Et de plus ordonnez qu’on garde mot pour mot
Vos derniers règlements d’y parler par escot ;
Et qu’en son privé nom, tout reçu nouvelliste
Repondra des faux pas que fera son copiste ;
Qu’on ne recevra pas d’acte sur le bureau
Qui ne soit paraffé du docteur Sim. . . . . . ,
Sous peine de tomber dans d’estranges bevues,
Comptant trop sur la foy de cent badauds des rües.
Que l’on fera serment, enregistrant son nom,
D’avoir toujours en bouche un soigneux : Que dit-on ?
Et de ne débiter jamais le doux sans l’aigre,
Mais, comme le chapon, le gras avec le maigre ;
Qu’on bannira du cercle un tas de ces grimaux
Dont le but n’est jamais que d’en conter à faux.
Qu’on mettra tous ses soins à purger l’assemblée
De cent donneurs d’avis faits sous la cheminée ;
Que chaque nouvelliste aura soin à son tour
De parcourir Paris et fureter la cour....
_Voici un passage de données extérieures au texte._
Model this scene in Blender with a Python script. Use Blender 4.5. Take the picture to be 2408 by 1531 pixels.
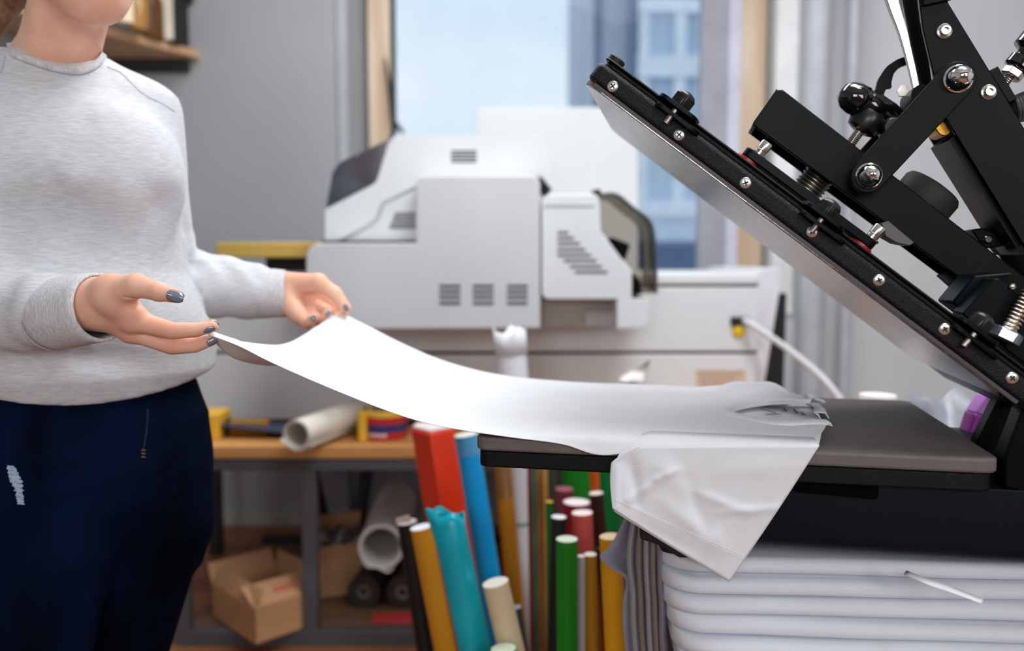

Je vous ai dit le nom du greffier du Cercle ; j’ignore celui du président, mais ce que je sais, c’est que l’individu qui, en 1728, surveilloit la transcription et la rédaction des Nouvelles à la main se nommoit Dubreuil, qu’il logeoit rue Taranne, et que l’abonnement à son journal manuscrit étoit par mois de 6 livres si l’on ne vouloit que 4 pages in-4, et de 12 livres si l’on désiroit le double de pages. Plus tard, le grand bureau fut chez madame Doublet, aux Filles-Saint-Thomas. « Sur une table, deux grands registres étoient ouverts qui recevoient de chaque survenant, l’un le positif, et l’autre le douteux ; l’un la vérité absolue, et l’autre la vérité relative. » Et voilà le berceau de ces Nouvelles à la main…, ébauche des Mémoires secrets, que Bachaumont annonce ainsi dès 1740 : « Un écrivain connu propose de donner chaque semaine une feuille de nouvelles manuscrites. Ce ne sera point un recueil de petits faits secs et peu intéressans, comme les feuilles qui se débitent depuis quelques années. Avec les événements publics que fournit ce qu’on appelle le cours des affaires, on se propose de rapporter toutes les nouvelles journalières de Paris et des capitales de l’Europe, et d’y joindre quelques réflexions sans malignité, néanmoins sans partialité, dans le seul dessein d’instruire et de plaire, par un récit où la vérité paroîtra toujours avec quelque agrément. Un recueil suivi de ces feuilles formera proprement l’histoire de notre temps… À chaque ordinaire,… elle (la feuille) sera payée sur le champ par le portier, afin qu’on aye la liberté de l’abandonner quand on n’en sera pas satisfait. » (Edmond et Jules de Goncourt, Portraits intimes du 18e siècle (Bachaumont), Paris, Dentu, 1857, in-18, p. 33–34.) — À la fin de 1752, parut aussi l’Avis d’une feuille manuscrite intitulée le Courrier de Paris. On vouloit là encore faire mieux que ces nouvelles à la main « rejetées sur les provinces par la satiété de Paris ». Quelques numéros que possède M. Albert de la Fizelière prouvent qu’on ne fit ni mieux ni plus mal. La police sévissoit souvent contre cette sorte de publicité : de là, ses disparitions et ses transformations si fréquentes ; de là aussi la rareté des copies qui en sont restées. V. notre article de l’Encyclopédie déjà cité, et le Journal de Barbier (1744), 1re édit., t. 2, p. 451.